• **PROBLEM DETAILS**:
Exclude the pictures and reproduce the remaining data exactly as written.

-=-=-=-=-

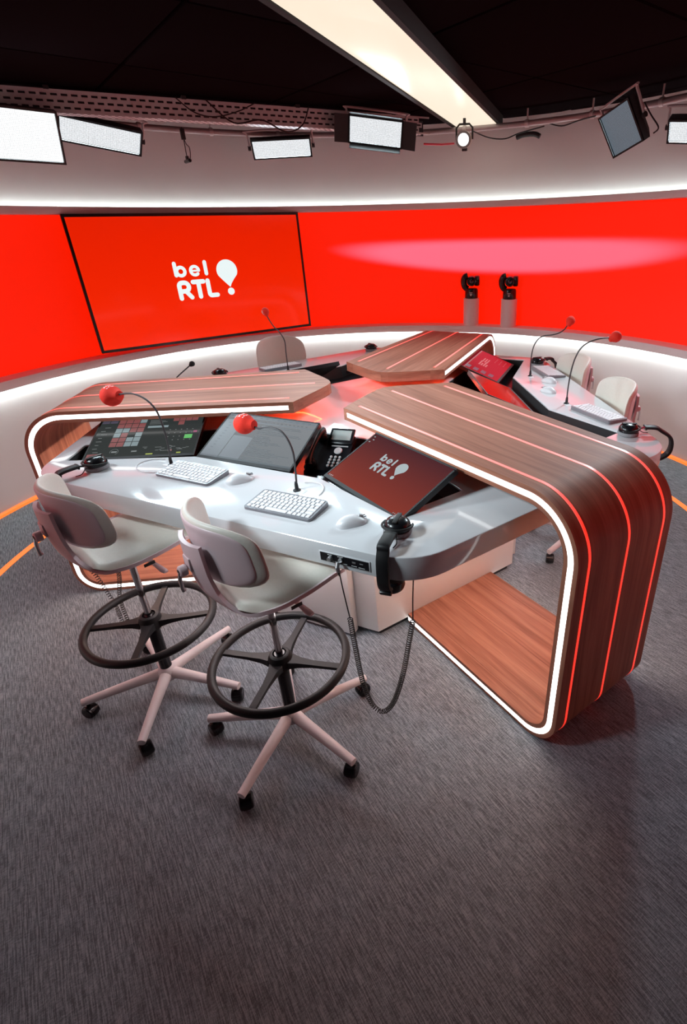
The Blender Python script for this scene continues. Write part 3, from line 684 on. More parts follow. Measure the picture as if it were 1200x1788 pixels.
mic('back', [(0.80, 1.2, 0.956), (0.775, 1.2, 1.0), (0.759, 1.2, 1.019), (0.693, 1.2, 1.062), (0.665, 1.2, 1.079)], ((0.648, 1.2, 1.089), (0.62, 1.2, 1.108)), 0.018, 'small black gooseneck microphone behind the left arch', mark=False, ring=False, foam='black_foam')
# thin clear cables beside the two front microphones
def cable(name, pts, r, m, label, cat='cable', n=6, group=None):
    return tag(MB().tube(catmull(pts, 6), r, n).build(name, m), label, cat, group)
cable('clear_cable', [seg_pt('front', -0.52 + 0.10 * cos(a) + 0.05, 1.10 + 0.07 * sin(a), ZD + 0.003) for a in [i * 0.5 for i in range(1, 10)]], 0.0022, 'clear_ring', 'thin clear cable curling behind the left keyboard')
cable('clear_cable', [seg_pt('front', 0.31 + 0.075 * cos(a), 1.08 + 0.085 * sin(a), ZD + 0.003) for a in [-2.2 + i * 0.45 for i in range(9)]], 0.0022, 'clear_ring', 'thin clear cable curling beside the right front microphone')

# ------------------------------------------------------------------ headphones
def helix(path, r, turns, rt=0.0021, n=5, per=8):
    P = catmull(path, 14); L = [0]
    for i in range(1, len(P)): L.append(L[-1] + (V(P[i]) - V(P[i - 1])).length)
    out = []; N = turns * per; j = 0
    nrm = None
    for q in range(N + 1):
        s = L[-1] * q / N
        while j < len(L) - 2 and L[j + 1] < s: j += 1
        f = (s - L[j]) / max(L[j + 1] - L[j], 1e-9); p = V(P[j]).lerp(V(P[j + 1]), f); t = (V(P[j + 1]) - V(P[j])).normalized()
        if nrm is None: nrm = t.orthogonal().normalized()
        nrm = (nrm - t * nrm.dot(t)).normalized(); b = t.cross(nrm); a = 2 * pi * q / per
        out.append(p + nrm * cos(a) * r + b * sin(a) * r)
    return MB().tube(out, rt, n)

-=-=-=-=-

• **IN RESPONSE**:
The Blender Python script for this scene continues. Write part 3, from line 684 on. More parts follow. Measure the picture as if it were 1200x1788 pixels.
mic('back', [(0.80, 1.2, 0.956), (0.775, 1.2, 1.0), (0.759, 1.2, 1.019), (0.693, 1.2, 1.062), (0.665, 1.2, 1.079)], ((0.648, 1.2, 1.089), (0.62, 1.2, 1.108)), 0.018, 'small black gooseneck microphone behind the left arch', mark=False, ring=False, foam='black_foam')
# thin clear cables beside the two front microphones
def cable(name, pts, r, m, label, cat='cable', n=6, group=None):
    return tag(MB().tube(catmull(pts, 6), r, n).build(name, m), label, cat, group)
cable('clear_cable', [seg_pt('front', -0.52 + 0.10 * cos(a) + 0.05, 1.10 + 0.07 * sin(a), ZD + 0.003) for a in [i * 0.5 for i in range(1, 10)]], 0.0022, 'clear_ring', 'thin clear cable curling behind the left keyboard')
cable('clear_cable', [seg_pt('front', 0.31 + 0.075 * cos(a), 1.08 + 0.085 * sin(a), ZD + 0.003) for a in [-2.2 + i * 0.45 for i in range(9)]], 0.0022, 'clear_ring', 'thin clear cable curling beside the right front microphone')

# ------------------------------------------------------------------ headphones
def helix(path, r, turns, rt=0.0021, n=5, per=8):
    P = catmull(path, 14); L = [0]
    for i in range(1, len(P)): L.append(L[-1] + (V(P[i]) - V(P[i - 1])).length)
    out = []; N = turns * per; j = 0
    nrm = None
    for q in range(N + 1):
        s = L[-1] * q / N
        while j < len(L) - 2 and L[j + 1] < s: j += 1
        f = (s - L[j]) / max(L[j + 1] - L[j], 1e-9); p = V(P[j]).lerp(V(P[j + 1]), f); t = (V(P[j + 1]) - V(P[j])).normalized()
        if nrm is None: nrm = t.orthogonal().normalized()
        nrm = (nrm - t * nrm.dot(t)).normalized(); b = t.cross(nrm); a = 2 * pi * q / per
        out.append(p + nrm * cos(a) * r + b * sin(a) * r)
    return MB().tube(out, rt, n)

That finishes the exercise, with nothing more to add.